■ **Dataset content**
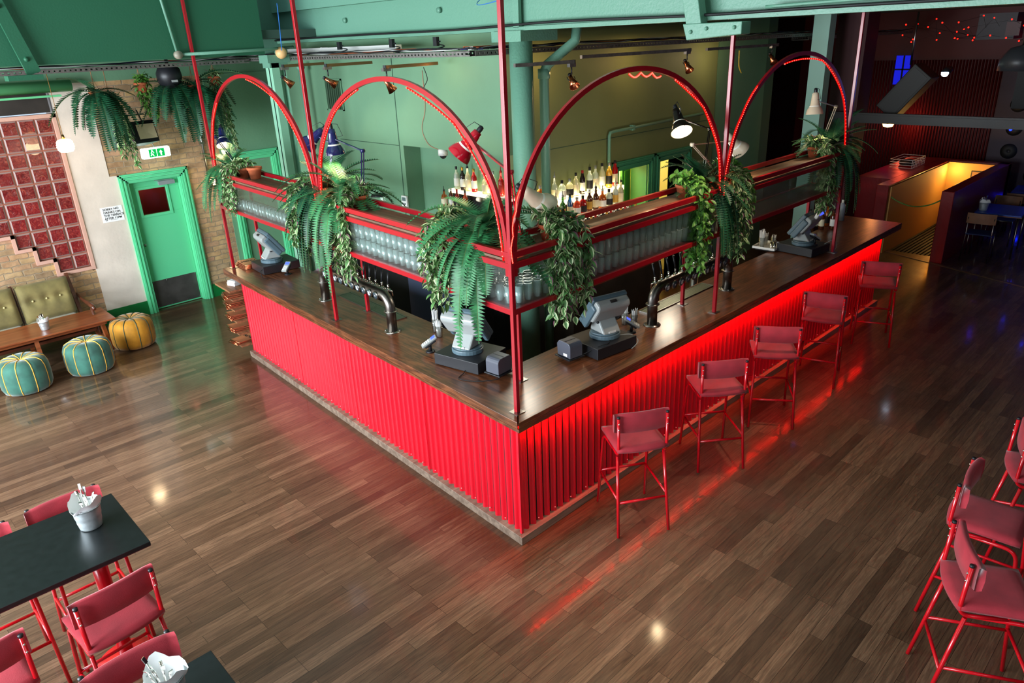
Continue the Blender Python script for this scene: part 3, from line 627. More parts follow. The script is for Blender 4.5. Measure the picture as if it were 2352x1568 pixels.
# glasses on the rack shelf
gl = MB(); gl.lathe([(.001, 0), (.028, 0), (.03, .004), (.040, .135), (.038, .135), (.028, .008), (.001, .008)], 12)
g0 = obj('pint_glass', gl, TGL, cat='glass', label='clear pint glass stacked behind the ribbed glass of the overhead rack', group='pint glasses on the rack shelf')
gn = [0]
def pint(x, y, z, lab):
    if gn[0] == 0: o = g0
    else: o = g0.copy(); C.objects.link(o)
    gn[0] += 1; o.location = (x, y, z); o['label'] = lab
for side in (0, 1):
    s = .26; nth = 0
    while s < (5.6 if side else 5.6):
        nth += 1
        for j, off in enumerate((.19, .285, .38)):
            if j == 2 and s > 1.9 or (s > 4.4 and j): continue
            x, y = ((s+U(-.005, .005)), off+U(-.006, .006)) if side else LP(off+U(-.006, .006), s+U(-.005, .005))[:2]
            nst = 2 if (.9 < s < 3.2) else 1
            for k in range(nst):
                if gn[0] < 300: pint(x, y, 1.9385+k*.137, '%s %s-row pint glass, %d%s from the corner post, %s arm of rack' % ('lone' if nst == 1 else ('lower', 'upper')[k], ('front', 'second', 'rear')[j], nth, {1: 'st', 2: 'nd', 3: 'rd', 21: 'st', 22: 'nd', 23: 'rd', 31: 'st', 32: 'nd', 33: 'rd', 41: 'st', 42: 'nd', 43: 'rd'}.get(nth, 'th'), ('left', 'right')[side]))
        s += .0965
# ---------------------------------------------------------------- tap towers
def tower(loc, rz, label, n=10, L=1.42):
    t = thing('beer_tap_tower', label, 'beer tower', loc, rz)      # local +x along the pipe, -y towards the customer
    r = .05; q = MB(); H = .37; bend = .13
    pts = [(0, 0, .005), (0, 0, H-bend)]+[(bend-bend*cos(a), 0, H-bend+bend*sin(a)) for a in [pi/2*i/6 for i in range(1, 7)]]
    pts += [(L-p[0], 0, p[2]) for p in reversed(pts)]; q.tube(pts, r, 20); obj('pipe', q, RAWSTEEL, t)
    for x in (0, L):
        q = MB(); q.cyl((x, 0, 0), (x, 0, .008), .085, n=24); q.cyl((x, 0, .215), (x, 0, .223), .068, n=20)
        for k in range(4): a = pi/4+k*pi/2; q.sph((x+.072*cos(a), .072*sin(a), .01), .008, 6, 4); q.sph((x+.06*cos(a), .06*sin(a), .219), .007, 6, 4)
        obj('flange', q, STEEL, t)
    for k in range(n):
        x = .17+(L-.34)*k/(n-1)
        b = MB(); T = M.Translation((x, -.045, H-.015)) @ M.Rotation(pi/2+rad(8), 4, 'X')
        b.lathe([(.001, .0), (.043, 0), (.043, .014), (.001, .014)], 24, T); bo = obj('tap_badge', b, STEEL, t)
        obj('badge_face', MB().lathe([(.001, .0145), (.037, .0145), (.037, .017), (.001, .017)], 24, T), mat('slate_badge', (52, 66, 72), .5), bo)
        m = MB()
        if k % 2 == 0:
            for j, (a, w_) in enumerate(((.018, .03), (.009, .036), (0, .03), (-.009, .038), (-.018, .026))): m.box(-w_/2, w_/2, a-.0025, a+.0025, .017, .0178, T)
        else: m.prism([((.009 if i % 2 == 0 else .004)*sin(2*pi*i/10), (.009 if i % 2 == 0 else .004)*cos(2*pi*i/10)) for i in range(10)], .017, .0178, T)
        obj('badge_print', m, PAPER, bo)
        q = MB(); q.cyl((x, .03, H), (x, .12, H+.005), .012, n=10); q.sph((x, .09, H+.005), .02, 10, 6); q.cyl((x, .1, H+.015), (x, .1, H+.06), .012, .008, n=10); q.sph((x, .1, H+.055), .013, 8, 6); q.tube([(x, .11, H), (x, .14, H-.02), (x, .145, H-.07)], .009, 8)
        q.cyl((x-.03, .09, H+.01), (x+.03, .09, H+.01), .006, n=8)
        tp = obj('tap', q, CHROME, t)
        obj('tap_handle', MB().cyl((x, .1, H+.06), (x-.012, .125, H+.2), .008, .012, n=10), BLACKP, tp)
    return t
def driptray(loc, rz, label, L=1.2):
    t = thing('drip_tray', label, 'drip tray', loc, rz)
    obj('tray', MB().box(0, L, 0, .16, 0, .004).box(0, L, 0, .006, .004, .012).box(0, L, .154, .16, .004, .012).box(0, .006, 0, .16, .004, .012).box(L-.006, L, 0, .16, .004, .012), STEEL, t)
    q = MB()
    for k in range(int(L/.02)): q.box(.01+k*.02, .02+k*.02, .01, .15, .008, .01)
    for k in range(8): q.box(.01, L-.01, .012+k*.018, .018+k*.018, .0085, .0105)
    obj('grille', q, mat('drip_grille', (110, 116, 96), .4, .8), t)
lp = LP(.345, 3.715, 1.1)
tower(lp, -DL-pi/2, 'raw steel pipe beer tower with ten taps left of the corner post')
tower((2.28, .385, 1.1), 0, 'raw steel pipe beer tower with ten taps right of the corner post')
driptray(LP(.5, 3.72, 1.1), -DL-pi/2, 'long perforated drip tray behind the beer tower left of the corner')
driptray((2.5, .545, 1.1), 0, 'long perforated drip tray behind the beer tower right of the corner')
# ================================================================ STOOLS, TABLES, SOFA
def cushion(w, d, h, r=.03, curve=0, rearround=0, n=10):
    m = MB()
    def P(u, v_, top):
        x = (u-.5)*w; y = (v_-.5)*d
        if rearround: y -= 0 if v_ > .5 else rearround*(1-(2*u-1)**2)*(1-2*v_)*1.0
        ex = 1-abs(2*u-1)**8; ey = 1-abs(2*v_-1)**8
        z = h/2*(.55+.45*min(1, ex*ey*1.0)**.5) if True else 0
        return (x, y, (z if top else -z*.6))
    m.smooth = True; N = n
    vs = []; idx = {}
    for t in (0, 1):
        for i in range(N+1):
            for j in range(N+1): idx[t, i, j] = len(vs); vs.append(P(i/N, j/N, t))
    fs = []
    for i in range(N):
        for j in range(N):
            fs.append((idx[1, i, j], idx[1, i+1, j], idx[1, i+1, j+1], idx[1, i, j+1])); fs.append((idx[0, i, j], idx[0, i, j+1], idx[0, i+1, j+1], idx[0, i+1, j]))
    for i in range(N):
        fs += [(idx[0, i, 0], idx[0, i+1, 0], idx[1, i+1, 0], idx[1, i, 0]), (idx[0, i+1, N], idx[0, i, N], idx[1, i, N], idx[1, i+1, N]),
               (idx[0, 0, i+1], idx[0, 0, i], idx[1, 0, i], idx[1, 0, i+1]), (idx[0, N, i], idx[0, N, i+1], idx[1, N, i+1], idx[1, N, i])]
    m.add(vs, fs); return m
def bez(pts, n=6):           # smooth corner polyline
    out = [V(pts[0])]
    for a, b, c in zip(pts, pts[1:], pts[2:]):
        a, b, c = V(a), V(b), V(c); r = min((b-a).length, (c-b).length, .09)*.5*1.6
        p = b+(a-b).normalized()*min(r, (a-b).length*.49); q = b+(c-b).normalized()*min(r, (c-b).length*.49)
        for k in range(n+1): t = k/n; out.append(p*(1-t)**2+b*2*t*(1-t)+q*t*t)
    out.append(V(pts[-1])); return out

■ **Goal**
Return the whole listing, word for word, and leave out every picture.

■ **Reply**
Continue the Blender Python script for this scene: part 3, from line 627. More parts follow. The script is for Blender 4.5. Measure the picture as if it were 2352x1568 pixels.
# glasses on the rack shelf
gl = MB(); gl.lathe([(.001, 0), (.028, 0), (.03, .004), (.040, .135), (.038, .135), (.028, .008), (.001, .008)], 12)
g0 = obj('pint_glass', gl, TGL, cat='glass', label='clear pint glass stacked behind the ribbed glass of the overhead rack', group='pint glasses on the rack shelf')
gn = [0]
def pint(x, y, z, lab):
    if gn[0] == 0: o = g0
    else: o = g0.copy(); C.objects.link(o)
    gn[0] += 1; o.location = (x, y, z); o['label'] = lab
for side in (0, 1):
    s = .26; nth = 0
    while s < (5.6 if side else 5.6):
        nth += 1
        for j, off in enumerate((.19, .285, .38)):
            if j == 2 and s > 1.9 or (s > 4.4 and j): continue
            x, y = ((s+U(-.005, .005)), off+U(-.006, .006)) if side else LP(off+U(-.006, .006), s+U(-.005, .005))[:2]
            nst = 2 if (.9 < s < 3.2) else 1
            for k in range(nst):
                if gn[0] < 300: pint(x, y, 1.9385+k*.137, '%s %s-row pint glass, %d%s from the corner post, %s arm of rack' % ('lone' if nst == 1 else ('lower', 'upper')[k], ('front', 'second', 'rear')[j], nth, {1: 'st', 2: 'nd', 3: 'rd', 21: 'st', 22: 'nd', 23: 'rd', 31: 'st', 32: 'nd', 33: 'rd', 41: 'st', 42: 'nd', 43: 'rd'}.get(nth, 'th'), ('left', 'right')[side]))
        s += .0965
# ---------------------------------------------------------------- tap towers
def tower(loc, rz, label, n=10, L=1.42):
    t = thing('beer_tap_tower', label, 'beer tower', loc, rz)      # local +x along the pipe, -y towards the customer
    r = .05; q = MB(); H = .37; bend = .13
    pts = [(0, 0, .005), (0, 0, H-bend)]+[(bend-bend*cos(a), 0, H-bend+bend*sin(a)) for a in [pi/2*i/6 for i in range(1, 7)]]
    pts += [(L-p[0], 0, p[2]) for p in reversed(pts)]; q.tube(pts, r, 20); obj('pipe', q, RAWSTEEL, t)
    for x in (0, L):
        q = MB(); q.cyl((x, 0, 0), (x, 0, .008), .085, n=24); q.cyl((x, 0, .215), (x, 0, .223), .068, n=20)
        for k in range(4): a = pi/4+k*pi/2; q.sph((x+.072*cos(a), .072*sin(a), .01), .008, 6, 4); q.sph((x+.06*cos(a), .06*sin(a), .219), .007, 6, 4)
        obj('flange', q, STEEL, t)
    for k in range(n):
        x = .17+(L-.34)*k/(n-1)
        b = MB(); T = M.Translation((x, -.045, H-.015)) @ M.Rotation(pi/2+rad(8), 4, 'X')
        b.lathe([(.001, .0), (.043, 0), (.043, .014), (.001, .014)], 24, T); bo = obj('tap_badge', b, STEEL, t)
        obj('badge_face', MB().lathe([(.001, .0145), (.037, .0145), (.037, .017), (.001, .017)], 24, T), mat('slate_badge', (52, 66, 72), .5), bo)
        m = MB()
        if k % 2 == 0:
            for j, (a, w_) in enumerate(((.018, .03), (.009, .036), (0, .03), (-.009, .038), (-.018, .026))): m.box(-w_/2, w_/2, a-.0025, a+.0025, .017, .0178, T)
        else: m.prism([((.009 if i % 2 == 0 else .004)*sin(2*pi*i/10), (.009 if i % 2 == 0 else .004)*cos(2*pi*i/10)) for i in range(10)], .017, .0178, T)
        obj('badge_print', m, PAPER, bo)
        q = MB(); q.cyl((x, .03, H), (x, .12, H+.005), .012, n=10); q.sph((x, .09, H+.005), .02, 10, 6); q.cyl((x, .1, H+.015), (x, .1, H+.06), .012, .008, n=10); q.sph((x, .1, H+.055), .013, 8, 6); q.tube([(x, .11, H), (x, .14, H-.02), (x, .145, H-.07)], .009, 8)
        q.cyl((x-.03, .09, H+.01), (x+.03, .09, H+.01), .006, n=8)
        tp = obj('tap', q, CHROME, t)
        obj('tap_handle', MB().cyl((x, .1, H+.06), (x-.012, .125, H+.2), .008, .012, n=10), BLACKP, tp)
    return t
def driptray(loc, rz, label, L=1.2):
    t = thing('drip_tray', label, 'drip tray', loc, rz)
    obj('tray', MB().box(0, L, 0, .16, 0, .004).box(0, L, 0, .006, .004, .012).box(0, L, .154, .16, .004, .012).box(0, .006, 0, .16, .004, .012).box(L-.006, L, 0, .16, .004, .012), STEEL, t)
    q = MB()
    for k in range(int(L/.02)): q.box(.01+k*.02, .02+k*.02, .01, .15, .008, .01)
    for k in range(8): q.box(.01, L-.01, .012+k*.018, .018+k*.018, .0085, .0105)
    obj('grille', q, mat('drip_grille', (110, 116, 96), .4, .8), t)
lp = LP(.345, 3.715, 1.1)
tower(lp, -DL-pi/2, 'raw steel pipe beer tower with ten taps left of the corner post')
tower((2.28, .385, 1.1), 0, 'raw steel pipe beer tower with ten taps right of the corner post')
driptray(LP(.5, 3.72, 1.1), -DL-pi/2, 'long perforated drip tray behind the beer tower left of the corner')
driptray((2.5, .545, 1.1), 0, 'long perforated drip tray behind the beer tower right of the corner')
# ================================================================ STOOLS, TABLES, SOFA
def cushion(w, d, h, r=.03, curve=0, rearround=0, n=10):
    m = MB()
    def P(u, v_, top):
        x = (u-.5)*w; y = (v_-.5)*d
        if rearround: y -= 0 if v_ > .5 else rearround*(1-(2*u-1)**2)*(1-2*v_)*1.0
        ex = 1-abs(2*u-1)**8; ey = 1-abs(2*v_-1)**8
        z = h/2*(.55+.45*min(1, ex*ey*1.0)**.5) if True else 0
        return (x, y, (z if top else -z*.6))
    m.smooth = True; N = n
    vs = []; idx = {}
    for t in (0, 1):
        for i in range(N+1):
            for j in range(N+1): idx[t, i, j] = len(vs); vs.append(P(i/N, j/N, t))
    fs = []
    for i in range(N):
        for j in range(N):
            fs.append((idx[1, i, j], idx[1, i+1, j], idx[1, i+1, j+1], idx[1, i, j+1])); fs.append((idx[0, i, j], idx[0, i, j+1], idx[0, i+1, j+1], idx[0, i+1, j]))
    for i in range(N):
        fs += [(idx[0, i, 0], idx[0, i+1, 0], idx[1, i+1, 0], idx[1, i, 0]), (idx[0, i+1, N], idx[0, i, N], idx[1, i, N], idx[1, i+1, N]),
               (idx[0, 0, i+1], idx[0, 0, i], idx[1, 0, i], idx[1, 0, i+1]), (idx[0, N, i], idx[0, N, i+1], idx[1, N, i+1], idx[1, N, i])]
    m.add(vs, fs); return m
def bez(pts, n=6):           # smooth corner polyline
    out = [V(pts[0])]
    for a, b, c in zip(pts, pts[1:], pts[2:]):
        a, b, c = V(a), V(b), V(c); r = min((b-a).length, (c-b).length, .09)*.5*1.6
        p = b+(a-b).normalized()*min(r, (a-b).length*.49); q = b+(c-b).normalized()*min(r, (c-b).length*.49)
        for k in range(n+1): t = k/n; out.append(p*(1-t)**2+b*2*t*(1-t)+q*t*t)
    out.append(V(pts[-1])); return out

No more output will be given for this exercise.